DO THIS:
Will you quote precisely the lines that run from the top of the material below to the line containing "q = at(864.8, 551.5, Yn-.02);", both ends included?

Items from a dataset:
+ + + + + + +

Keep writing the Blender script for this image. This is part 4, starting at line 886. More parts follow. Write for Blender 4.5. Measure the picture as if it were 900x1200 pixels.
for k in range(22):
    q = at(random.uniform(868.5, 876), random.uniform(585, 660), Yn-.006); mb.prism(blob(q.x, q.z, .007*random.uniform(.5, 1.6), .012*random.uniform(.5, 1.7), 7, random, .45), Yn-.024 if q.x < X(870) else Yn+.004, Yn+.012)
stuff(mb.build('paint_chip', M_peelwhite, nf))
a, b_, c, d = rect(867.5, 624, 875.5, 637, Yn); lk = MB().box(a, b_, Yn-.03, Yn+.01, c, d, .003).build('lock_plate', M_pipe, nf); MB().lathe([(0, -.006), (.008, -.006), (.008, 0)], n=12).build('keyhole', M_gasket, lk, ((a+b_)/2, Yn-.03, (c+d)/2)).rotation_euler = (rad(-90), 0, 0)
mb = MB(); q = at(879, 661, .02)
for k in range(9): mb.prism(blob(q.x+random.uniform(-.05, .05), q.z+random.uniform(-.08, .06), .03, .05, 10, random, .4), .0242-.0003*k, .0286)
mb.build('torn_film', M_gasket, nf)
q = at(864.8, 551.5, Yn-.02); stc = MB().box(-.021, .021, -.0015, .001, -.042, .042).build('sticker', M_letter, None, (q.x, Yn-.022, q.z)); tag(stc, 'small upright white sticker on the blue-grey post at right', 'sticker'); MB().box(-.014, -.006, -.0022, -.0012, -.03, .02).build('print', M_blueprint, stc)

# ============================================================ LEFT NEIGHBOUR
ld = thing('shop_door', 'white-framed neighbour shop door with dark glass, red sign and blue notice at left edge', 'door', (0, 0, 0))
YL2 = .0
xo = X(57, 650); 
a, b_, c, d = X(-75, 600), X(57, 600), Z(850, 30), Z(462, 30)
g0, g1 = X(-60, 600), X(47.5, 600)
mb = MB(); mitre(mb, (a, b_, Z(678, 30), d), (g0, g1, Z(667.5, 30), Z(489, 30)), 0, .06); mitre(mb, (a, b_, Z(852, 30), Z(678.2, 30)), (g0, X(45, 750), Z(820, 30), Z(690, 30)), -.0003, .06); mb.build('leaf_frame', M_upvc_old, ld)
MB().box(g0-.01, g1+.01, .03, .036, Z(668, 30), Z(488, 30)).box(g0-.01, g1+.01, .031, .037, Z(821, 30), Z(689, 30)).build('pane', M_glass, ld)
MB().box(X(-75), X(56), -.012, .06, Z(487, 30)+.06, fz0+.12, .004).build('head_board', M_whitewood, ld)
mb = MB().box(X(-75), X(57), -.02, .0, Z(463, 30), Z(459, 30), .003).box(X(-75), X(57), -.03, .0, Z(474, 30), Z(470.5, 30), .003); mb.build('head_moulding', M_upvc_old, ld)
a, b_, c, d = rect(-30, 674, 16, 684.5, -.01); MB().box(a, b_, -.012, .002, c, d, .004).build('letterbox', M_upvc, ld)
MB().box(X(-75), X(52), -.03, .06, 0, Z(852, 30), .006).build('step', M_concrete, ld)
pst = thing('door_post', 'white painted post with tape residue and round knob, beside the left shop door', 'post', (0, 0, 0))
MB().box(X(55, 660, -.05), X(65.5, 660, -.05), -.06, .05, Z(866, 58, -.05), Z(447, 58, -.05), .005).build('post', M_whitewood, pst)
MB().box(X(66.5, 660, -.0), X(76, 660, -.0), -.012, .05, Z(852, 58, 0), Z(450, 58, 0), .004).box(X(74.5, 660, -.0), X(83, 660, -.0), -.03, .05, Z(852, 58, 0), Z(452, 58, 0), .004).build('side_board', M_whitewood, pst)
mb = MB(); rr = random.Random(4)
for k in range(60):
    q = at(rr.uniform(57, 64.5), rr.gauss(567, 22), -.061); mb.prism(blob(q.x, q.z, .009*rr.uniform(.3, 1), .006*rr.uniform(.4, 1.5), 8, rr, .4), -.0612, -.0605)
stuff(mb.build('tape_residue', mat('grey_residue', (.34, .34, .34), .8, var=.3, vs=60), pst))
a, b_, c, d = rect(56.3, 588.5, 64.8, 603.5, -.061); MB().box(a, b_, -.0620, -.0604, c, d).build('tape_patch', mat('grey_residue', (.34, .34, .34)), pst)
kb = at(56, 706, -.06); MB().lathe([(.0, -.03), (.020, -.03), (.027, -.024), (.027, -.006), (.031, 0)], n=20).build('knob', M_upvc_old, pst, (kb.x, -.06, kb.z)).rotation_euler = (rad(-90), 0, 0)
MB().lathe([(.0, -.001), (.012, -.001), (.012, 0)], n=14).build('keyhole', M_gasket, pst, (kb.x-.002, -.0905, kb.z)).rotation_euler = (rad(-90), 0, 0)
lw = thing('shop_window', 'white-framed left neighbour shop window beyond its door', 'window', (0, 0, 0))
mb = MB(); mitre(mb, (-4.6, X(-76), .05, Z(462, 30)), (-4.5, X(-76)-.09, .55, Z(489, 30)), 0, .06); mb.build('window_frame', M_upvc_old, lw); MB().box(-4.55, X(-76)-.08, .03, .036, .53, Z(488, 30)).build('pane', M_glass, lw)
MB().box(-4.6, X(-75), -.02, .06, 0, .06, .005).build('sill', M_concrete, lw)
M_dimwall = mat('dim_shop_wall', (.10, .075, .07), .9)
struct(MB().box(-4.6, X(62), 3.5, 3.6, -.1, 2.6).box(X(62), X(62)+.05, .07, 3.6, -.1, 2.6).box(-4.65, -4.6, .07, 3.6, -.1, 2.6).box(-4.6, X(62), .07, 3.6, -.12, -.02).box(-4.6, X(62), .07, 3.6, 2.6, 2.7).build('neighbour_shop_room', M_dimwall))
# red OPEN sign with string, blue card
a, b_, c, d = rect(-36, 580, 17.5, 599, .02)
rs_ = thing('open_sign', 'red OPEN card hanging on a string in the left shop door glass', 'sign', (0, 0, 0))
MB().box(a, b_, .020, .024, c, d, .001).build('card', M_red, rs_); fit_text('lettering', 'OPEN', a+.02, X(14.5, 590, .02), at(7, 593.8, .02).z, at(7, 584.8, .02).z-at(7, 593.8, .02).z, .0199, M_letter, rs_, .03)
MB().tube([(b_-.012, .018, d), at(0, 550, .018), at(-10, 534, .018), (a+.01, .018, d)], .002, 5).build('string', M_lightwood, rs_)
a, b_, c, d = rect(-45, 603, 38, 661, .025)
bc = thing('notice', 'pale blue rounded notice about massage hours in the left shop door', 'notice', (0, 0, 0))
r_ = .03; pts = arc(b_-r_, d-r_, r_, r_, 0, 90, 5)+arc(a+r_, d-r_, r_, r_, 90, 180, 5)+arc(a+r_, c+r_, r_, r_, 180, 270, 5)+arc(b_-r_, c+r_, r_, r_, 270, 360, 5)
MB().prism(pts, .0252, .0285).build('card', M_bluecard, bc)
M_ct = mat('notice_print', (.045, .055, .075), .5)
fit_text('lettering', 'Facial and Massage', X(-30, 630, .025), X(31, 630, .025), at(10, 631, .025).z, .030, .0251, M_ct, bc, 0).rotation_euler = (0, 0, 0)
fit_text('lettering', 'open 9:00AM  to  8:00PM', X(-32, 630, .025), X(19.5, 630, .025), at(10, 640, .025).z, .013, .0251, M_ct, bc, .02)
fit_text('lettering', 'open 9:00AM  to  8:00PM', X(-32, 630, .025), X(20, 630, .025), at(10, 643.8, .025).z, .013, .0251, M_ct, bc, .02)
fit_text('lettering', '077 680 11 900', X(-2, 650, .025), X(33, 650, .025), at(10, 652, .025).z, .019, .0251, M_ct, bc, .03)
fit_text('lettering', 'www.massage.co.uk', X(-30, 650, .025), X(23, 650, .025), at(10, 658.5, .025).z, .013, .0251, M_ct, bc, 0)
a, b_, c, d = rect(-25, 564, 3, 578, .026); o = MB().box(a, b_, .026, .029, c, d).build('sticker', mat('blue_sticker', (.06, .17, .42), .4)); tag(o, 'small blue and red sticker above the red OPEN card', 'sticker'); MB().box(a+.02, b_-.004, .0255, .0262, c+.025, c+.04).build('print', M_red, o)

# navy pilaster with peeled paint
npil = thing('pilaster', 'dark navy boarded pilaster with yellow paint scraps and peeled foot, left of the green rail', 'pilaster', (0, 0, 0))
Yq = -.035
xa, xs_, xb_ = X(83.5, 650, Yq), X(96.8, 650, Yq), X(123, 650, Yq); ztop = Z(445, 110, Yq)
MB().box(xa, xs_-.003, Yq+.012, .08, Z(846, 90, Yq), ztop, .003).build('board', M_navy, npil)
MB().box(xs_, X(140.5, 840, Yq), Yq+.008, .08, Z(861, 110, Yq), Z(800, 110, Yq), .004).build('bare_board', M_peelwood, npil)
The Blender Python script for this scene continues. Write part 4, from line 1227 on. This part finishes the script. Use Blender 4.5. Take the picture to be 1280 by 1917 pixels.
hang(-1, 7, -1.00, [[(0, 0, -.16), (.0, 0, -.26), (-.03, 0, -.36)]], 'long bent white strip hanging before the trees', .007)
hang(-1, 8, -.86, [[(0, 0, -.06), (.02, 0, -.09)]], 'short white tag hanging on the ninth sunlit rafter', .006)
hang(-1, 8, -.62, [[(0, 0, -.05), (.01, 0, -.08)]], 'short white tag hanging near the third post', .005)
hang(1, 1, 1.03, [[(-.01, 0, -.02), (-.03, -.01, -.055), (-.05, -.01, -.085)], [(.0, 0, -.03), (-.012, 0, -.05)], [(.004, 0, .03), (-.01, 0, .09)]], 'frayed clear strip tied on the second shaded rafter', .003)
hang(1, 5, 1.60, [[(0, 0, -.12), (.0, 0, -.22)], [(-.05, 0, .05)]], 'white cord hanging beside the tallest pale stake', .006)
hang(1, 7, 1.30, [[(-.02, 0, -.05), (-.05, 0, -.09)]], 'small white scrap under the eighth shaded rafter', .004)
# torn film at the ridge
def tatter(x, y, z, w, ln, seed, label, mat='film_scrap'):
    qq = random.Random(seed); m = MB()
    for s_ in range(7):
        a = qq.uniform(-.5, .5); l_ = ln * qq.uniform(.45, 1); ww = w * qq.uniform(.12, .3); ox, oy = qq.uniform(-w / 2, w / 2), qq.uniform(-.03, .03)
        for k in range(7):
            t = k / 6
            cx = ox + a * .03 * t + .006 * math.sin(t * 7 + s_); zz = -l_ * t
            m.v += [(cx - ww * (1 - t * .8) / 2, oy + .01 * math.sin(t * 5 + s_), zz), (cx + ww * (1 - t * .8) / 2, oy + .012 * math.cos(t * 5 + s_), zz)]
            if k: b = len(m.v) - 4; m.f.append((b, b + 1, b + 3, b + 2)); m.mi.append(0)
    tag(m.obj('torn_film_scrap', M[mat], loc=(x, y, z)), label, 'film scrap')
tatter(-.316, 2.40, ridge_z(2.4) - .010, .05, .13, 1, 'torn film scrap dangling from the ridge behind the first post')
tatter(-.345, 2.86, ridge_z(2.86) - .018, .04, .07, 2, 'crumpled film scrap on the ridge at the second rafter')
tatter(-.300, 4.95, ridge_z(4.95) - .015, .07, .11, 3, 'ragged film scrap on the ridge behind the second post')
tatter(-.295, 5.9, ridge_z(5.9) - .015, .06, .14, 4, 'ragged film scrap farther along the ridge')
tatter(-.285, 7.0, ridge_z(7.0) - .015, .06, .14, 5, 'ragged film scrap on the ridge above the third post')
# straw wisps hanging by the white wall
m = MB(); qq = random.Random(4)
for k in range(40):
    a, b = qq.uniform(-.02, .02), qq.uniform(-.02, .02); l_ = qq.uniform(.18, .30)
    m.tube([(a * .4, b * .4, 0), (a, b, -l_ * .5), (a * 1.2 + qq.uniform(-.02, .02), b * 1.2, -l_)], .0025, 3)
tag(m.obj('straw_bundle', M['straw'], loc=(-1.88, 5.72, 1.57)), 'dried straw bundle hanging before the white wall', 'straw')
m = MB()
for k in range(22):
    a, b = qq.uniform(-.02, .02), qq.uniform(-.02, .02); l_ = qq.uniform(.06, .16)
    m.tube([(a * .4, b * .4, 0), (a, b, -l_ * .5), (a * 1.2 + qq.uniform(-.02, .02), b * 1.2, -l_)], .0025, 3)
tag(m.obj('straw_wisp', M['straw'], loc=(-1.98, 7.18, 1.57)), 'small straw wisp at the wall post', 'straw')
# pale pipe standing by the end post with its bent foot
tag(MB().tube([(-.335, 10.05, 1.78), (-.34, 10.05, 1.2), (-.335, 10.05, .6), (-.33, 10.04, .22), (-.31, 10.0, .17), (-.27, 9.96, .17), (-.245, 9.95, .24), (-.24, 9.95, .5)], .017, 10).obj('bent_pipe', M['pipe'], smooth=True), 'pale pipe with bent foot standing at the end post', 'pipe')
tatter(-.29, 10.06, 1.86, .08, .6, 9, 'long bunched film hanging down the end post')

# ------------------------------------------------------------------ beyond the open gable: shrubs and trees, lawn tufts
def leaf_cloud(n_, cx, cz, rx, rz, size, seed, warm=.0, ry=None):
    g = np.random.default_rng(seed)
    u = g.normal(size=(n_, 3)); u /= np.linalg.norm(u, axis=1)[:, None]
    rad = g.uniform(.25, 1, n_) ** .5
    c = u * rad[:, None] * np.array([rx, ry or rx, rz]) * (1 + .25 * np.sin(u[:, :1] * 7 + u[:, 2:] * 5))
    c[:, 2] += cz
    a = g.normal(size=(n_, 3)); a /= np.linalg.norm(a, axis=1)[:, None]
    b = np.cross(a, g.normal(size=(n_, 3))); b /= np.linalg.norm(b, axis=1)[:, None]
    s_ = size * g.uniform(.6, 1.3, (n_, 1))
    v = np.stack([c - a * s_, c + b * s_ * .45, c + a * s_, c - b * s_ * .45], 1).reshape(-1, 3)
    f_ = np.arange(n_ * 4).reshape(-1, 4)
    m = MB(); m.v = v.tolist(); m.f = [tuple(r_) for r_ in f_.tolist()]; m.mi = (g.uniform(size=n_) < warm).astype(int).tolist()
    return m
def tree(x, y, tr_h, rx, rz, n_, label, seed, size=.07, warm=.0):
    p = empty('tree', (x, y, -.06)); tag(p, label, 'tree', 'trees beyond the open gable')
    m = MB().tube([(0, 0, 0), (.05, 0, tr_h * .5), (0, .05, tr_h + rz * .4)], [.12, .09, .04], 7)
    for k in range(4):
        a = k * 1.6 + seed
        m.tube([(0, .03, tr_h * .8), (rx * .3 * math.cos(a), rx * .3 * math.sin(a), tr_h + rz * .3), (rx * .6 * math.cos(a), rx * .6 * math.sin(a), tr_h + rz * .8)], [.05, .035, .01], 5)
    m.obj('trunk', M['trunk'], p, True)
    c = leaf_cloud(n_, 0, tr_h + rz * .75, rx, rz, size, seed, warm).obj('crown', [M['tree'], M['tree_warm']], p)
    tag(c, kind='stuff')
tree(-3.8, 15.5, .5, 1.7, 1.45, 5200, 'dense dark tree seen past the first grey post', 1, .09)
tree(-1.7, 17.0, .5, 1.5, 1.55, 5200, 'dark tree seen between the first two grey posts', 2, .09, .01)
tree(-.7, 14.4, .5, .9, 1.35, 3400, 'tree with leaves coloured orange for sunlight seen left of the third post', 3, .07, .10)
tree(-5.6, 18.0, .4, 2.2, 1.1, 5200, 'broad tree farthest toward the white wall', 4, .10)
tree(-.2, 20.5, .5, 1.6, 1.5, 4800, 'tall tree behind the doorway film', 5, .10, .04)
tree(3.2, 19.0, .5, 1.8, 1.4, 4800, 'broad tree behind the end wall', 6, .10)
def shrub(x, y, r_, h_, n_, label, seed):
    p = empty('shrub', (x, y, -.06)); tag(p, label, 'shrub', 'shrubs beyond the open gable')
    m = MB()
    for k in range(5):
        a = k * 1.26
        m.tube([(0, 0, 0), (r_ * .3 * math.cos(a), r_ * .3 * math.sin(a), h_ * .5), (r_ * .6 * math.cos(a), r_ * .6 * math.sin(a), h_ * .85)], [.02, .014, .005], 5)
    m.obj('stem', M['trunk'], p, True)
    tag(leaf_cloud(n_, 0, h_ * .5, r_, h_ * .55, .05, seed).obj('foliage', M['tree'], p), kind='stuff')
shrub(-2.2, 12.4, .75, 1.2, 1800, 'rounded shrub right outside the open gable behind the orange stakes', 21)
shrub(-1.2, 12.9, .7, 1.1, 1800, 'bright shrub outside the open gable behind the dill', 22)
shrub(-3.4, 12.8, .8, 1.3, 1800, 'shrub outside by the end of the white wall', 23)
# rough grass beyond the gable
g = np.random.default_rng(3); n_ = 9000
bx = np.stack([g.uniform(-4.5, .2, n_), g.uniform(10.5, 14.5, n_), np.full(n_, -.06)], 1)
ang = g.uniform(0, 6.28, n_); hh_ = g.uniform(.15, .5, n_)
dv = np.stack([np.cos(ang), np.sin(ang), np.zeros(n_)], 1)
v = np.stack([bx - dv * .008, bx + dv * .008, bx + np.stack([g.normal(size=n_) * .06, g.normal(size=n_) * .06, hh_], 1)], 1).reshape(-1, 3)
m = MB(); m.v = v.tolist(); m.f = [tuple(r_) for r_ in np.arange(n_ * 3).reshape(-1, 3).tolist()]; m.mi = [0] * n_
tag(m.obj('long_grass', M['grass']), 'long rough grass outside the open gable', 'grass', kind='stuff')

+ + + + + + +

TASK RESULT:
Keep writing the Blender script for this image. This is part 4, starting at line 886. More parts follow. Write for Blender 4.5. Measure the picture as if it were 900x1200 pixels.
for k in range(22):
    q = at(random.uniform(868.5, 876), random.uniform(585, 660), Yn-.006); mb.prism(blob(q.x, q.z, .007*random.uniform(.5, 1.6), .012*random.uniform(.5, 1.7), 7, random, .45), Yn-.024 if q.x < X(870) else Yn+.004, Yn+.012)
stuff(mb.build('paint_chip', M_peelwhite, nf))
a, b_, c, d = rect(867.5, 624, 875.5, 637, Yn); lk = MB().box(a, b_, Yn-.03, Yn+.01, c, d, .003).build('lock_plate', M_pipe, nf); MB().lathe([(0, -.006), (.008, -.006), (.008, 0)], n=12).build('keyhole', M_gasket, lk, ((a+b_)/2, Yn-.03, (c+d)/2)).rotation_euler = (rad(-90), 0, 0)
mb = MB(); q = at(879, 661, .02)
for k in range(9): mb.prism(blob(q.x+random.uniform(-.05, .05), q.z+random.uniform(-.08, .06), .03, .05, 10, random, .4), .0242-.0003*k, .0286)
mb.build('torn_film', M_gasket, nf)
q = at(864.8, 551.5, Yn-.02); stc = MB().box(-.021, .021, -.0015, .001, -.042, .042).build('sticker', M_letter, None, (q.x, Yn-.022, q.z)); tag(stc, 'small upright white sticker on the blue-grey post at right', 'sticker'); MB().box(-.014, -.006, -.0022, -.0012, -.03, .02).build('print', M_blueprint, stc)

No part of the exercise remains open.